Já António Luís Arnaut, produtor florestal na região, diz ser “um grande risco” investir na floresta, acrescentando que “dada a cadência com que a floresta arde, o eucalipto é a única árvore da qual ainda conseguimos tirar rendimento”.
Indústria com participação ativa
Cerca de 16% da área florestal da freguesia de Alvares é gerida pela indústria papeleira, através da The Navigator Company e da Altri Florestal.
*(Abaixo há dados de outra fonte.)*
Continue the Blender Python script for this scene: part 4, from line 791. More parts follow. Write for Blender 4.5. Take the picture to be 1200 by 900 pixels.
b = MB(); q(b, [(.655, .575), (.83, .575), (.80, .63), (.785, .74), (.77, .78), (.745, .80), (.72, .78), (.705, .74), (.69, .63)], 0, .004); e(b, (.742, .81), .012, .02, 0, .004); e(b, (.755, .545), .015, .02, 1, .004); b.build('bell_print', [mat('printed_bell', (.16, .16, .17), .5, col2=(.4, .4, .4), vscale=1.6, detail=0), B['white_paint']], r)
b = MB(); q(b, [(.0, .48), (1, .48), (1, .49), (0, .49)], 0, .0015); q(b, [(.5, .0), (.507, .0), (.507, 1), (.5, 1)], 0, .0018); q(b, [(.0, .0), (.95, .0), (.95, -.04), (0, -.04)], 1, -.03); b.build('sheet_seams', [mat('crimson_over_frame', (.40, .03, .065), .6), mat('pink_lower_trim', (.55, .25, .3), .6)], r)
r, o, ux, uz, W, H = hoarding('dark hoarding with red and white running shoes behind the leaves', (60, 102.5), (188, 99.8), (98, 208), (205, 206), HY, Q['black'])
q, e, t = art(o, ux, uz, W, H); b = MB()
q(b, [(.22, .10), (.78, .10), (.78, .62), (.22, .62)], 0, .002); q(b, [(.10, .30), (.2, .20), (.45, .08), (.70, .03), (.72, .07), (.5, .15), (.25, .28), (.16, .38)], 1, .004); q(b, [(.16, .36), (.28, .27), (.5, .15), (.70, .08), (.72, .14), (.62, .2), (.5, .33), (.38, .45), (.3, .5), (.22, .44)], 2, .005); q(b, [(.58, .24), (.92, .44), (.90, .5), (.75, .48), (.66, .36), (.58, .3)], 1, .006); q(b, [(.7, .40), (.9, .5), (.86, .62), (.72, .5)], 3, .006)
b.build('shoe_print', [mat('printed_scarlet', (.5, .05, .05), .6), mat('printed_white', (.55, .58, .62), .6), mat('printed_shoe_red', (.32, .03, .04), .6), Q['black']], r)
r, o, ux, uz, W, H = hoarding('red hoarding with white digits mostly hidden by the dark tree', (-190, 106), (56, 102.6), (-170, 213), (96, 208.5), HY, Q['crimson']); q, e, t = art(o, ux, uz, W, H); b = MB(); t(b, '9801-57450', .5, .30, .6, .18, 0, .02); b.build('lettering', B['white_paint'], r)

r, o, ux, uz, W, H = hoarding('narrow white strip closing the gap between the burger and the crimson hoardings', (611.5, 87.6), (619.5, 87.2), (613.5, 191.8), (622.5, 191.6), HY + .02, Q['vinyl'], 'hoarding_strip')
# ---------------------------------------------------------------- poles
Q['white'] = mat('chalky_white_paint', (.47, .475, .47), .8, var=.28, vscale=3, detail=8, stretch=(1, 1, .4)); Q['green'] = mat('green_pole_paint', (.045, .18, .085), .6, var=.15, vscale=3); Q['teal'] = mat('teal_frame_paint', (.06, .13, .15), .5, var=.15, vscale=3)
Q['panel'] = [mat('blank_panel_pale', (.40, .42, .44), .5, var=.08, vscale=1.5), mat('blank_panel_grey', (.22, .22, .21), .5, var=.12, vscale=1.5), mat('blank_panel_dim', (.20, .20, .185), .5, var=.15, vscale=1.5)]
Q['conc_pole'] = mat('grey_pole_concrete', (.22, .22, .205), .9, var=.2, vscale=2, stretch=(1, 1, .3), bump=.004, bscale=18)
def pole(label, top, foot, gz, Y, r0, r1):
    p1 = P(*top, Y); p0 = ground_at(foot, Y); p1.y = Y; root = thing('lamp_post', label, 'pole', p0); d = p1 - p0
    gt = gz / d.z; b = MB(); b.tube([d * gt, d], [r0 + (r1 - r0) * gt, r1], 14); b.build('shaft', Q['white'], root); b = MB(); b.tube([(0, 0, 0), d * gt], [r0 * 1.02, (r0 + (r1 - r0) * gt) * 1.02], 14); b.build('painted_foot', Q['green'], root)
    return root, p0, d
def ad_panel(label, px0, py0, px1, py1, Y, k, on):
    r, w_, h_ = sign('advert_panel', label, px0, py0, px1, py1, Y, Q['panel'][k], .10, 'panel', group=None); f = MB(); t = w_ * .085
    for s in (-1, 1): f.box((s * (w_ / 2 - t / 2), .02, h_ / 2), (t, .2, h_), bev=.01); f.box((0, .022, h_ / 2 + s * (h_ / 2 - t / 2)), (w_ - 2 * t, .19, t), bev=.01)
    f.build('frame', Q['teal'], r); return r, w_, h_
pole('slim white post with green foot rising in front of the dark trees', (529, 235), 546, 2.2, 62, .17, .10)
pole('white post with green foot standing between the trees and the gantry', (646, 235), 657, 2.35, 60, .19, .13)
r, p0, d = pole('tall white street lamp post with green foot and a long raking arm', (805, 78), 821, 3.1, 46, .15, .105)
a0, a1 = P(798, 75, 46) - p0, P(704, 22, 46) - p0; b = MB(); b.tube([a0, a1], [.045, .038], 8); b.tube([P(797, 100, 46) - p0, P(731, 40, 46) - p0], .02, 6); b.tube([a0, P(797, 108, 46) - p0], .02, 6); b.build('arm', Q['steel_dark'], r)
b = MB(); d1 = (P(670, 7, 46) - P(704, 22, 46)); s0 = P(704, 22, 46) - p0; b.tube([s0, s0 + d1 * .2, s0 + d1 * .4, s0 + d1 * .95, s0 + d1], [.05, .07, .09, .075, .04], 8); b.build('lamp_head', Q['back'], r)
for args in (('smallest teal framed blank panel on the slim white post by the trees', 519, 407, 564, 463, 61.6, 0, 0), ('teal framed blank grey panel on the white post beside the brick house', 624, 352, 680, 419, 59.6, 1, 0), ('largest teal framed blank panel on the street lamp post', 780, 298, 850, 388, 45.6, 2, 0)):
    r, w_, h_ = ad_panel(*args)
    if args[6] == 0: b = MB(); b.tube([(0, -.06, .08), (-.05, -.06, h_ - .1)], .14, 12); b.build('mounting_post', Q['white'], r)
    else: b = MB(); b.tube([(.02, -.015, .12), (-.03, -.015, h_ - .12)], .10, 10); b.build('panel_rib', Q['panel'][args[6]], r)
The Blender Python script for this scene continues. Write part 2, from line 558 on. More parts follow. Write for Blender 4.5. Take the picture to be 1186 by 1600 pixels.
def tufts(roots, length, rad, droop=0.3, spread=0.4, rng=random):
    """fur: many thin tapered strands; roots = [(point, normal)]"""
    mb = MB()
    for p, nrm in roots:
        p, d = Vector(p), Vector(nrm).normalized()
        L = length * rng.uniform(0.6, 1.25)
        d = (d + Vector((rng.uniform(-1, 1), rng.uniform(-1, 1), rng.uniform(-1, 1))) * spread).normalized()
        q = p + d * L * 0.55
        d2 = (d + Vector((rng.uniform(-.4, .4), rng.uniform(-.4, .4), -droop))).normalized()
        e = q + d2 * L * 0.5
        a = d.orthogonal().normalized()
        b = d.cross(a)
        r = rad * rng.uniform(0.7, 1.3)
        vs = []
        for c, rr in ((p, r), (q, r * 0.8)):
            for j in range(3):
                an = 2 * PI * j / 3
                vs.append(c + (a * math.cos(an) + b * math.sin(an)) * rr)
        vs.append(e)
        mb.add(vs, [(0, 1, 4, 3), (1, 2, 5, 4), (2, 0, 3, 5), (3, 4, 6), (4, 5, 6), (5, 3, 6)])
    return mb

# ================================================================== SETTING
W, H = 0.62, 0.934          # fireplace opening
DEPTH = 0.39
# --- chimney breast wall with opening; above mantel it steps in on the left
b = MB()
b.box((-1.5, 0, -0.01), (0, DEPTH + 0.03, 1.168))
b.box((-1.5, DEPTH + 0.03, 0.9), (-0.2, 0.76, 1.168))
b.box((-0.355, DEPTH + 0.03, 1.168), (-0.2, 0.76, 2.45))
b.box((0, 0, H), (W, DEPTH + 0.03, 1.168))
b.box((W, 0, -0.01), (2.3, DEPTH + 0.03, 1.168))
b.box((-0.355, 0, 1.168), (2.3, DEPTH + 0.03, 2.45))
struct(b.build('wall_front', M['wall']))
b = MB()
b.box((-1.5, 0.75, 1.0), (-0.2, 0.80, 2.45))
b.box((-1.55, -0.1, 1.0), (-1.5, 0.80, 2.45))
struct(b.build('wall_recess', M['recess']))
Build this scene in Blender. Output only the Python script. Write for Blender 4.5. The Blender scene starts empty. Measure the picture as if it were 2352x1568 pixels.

Mas não foi apenas enquanto produtores florestais que as duas empresas se juntaram ao grupo de parceiros da AIGP local: a indústria surge também como dinamizadora e patrocinadora do projeto, e compradora da matéria-prima que ali for produzida.
“Vemos como muito importante este projeto, pois é mais uma demonstração de como é possível conciliar floresta de produção com áreas de conservação e usos agrícolas, e a proteção contra o risco de incêndios”, afirma Francisco Goes, da CELPA – Associação da Indústria Papeleira.
A freguesia de Alvares tem uma área de cerca de 10 mil hectares (equivalente à cidade de Lisboa), sendo que a AIGP abrange 1 300 ha, zona que se pretende seja alargada faseadamente.
Navigator e Altri gerem cerca de 1 430 hectares de eucaliptal na freguesia de Alvares – 859 próprios e 573 arrendados –, constituindo-se como um dos exemplos, juntamente com alguns (poucos) proprietários, na gestão ativa da floresta na região. “A indústria possui povoamentos na área inicial da AIGP e vai dar um input técnico significativo no projeto, fruto da vasta experiência que possui na gestão florestal. Mas não vamos ficar por aí. Também iremos investir na implementação e operacionalização dos trabalhos, e até já assinámos um protocolo com a Associação Florestal do Concelho de Góis para reforço dos seus meios técnicos, de modo a prestarem maior assistência à AIGP de Alvares”, acrescenta Francisco Goes.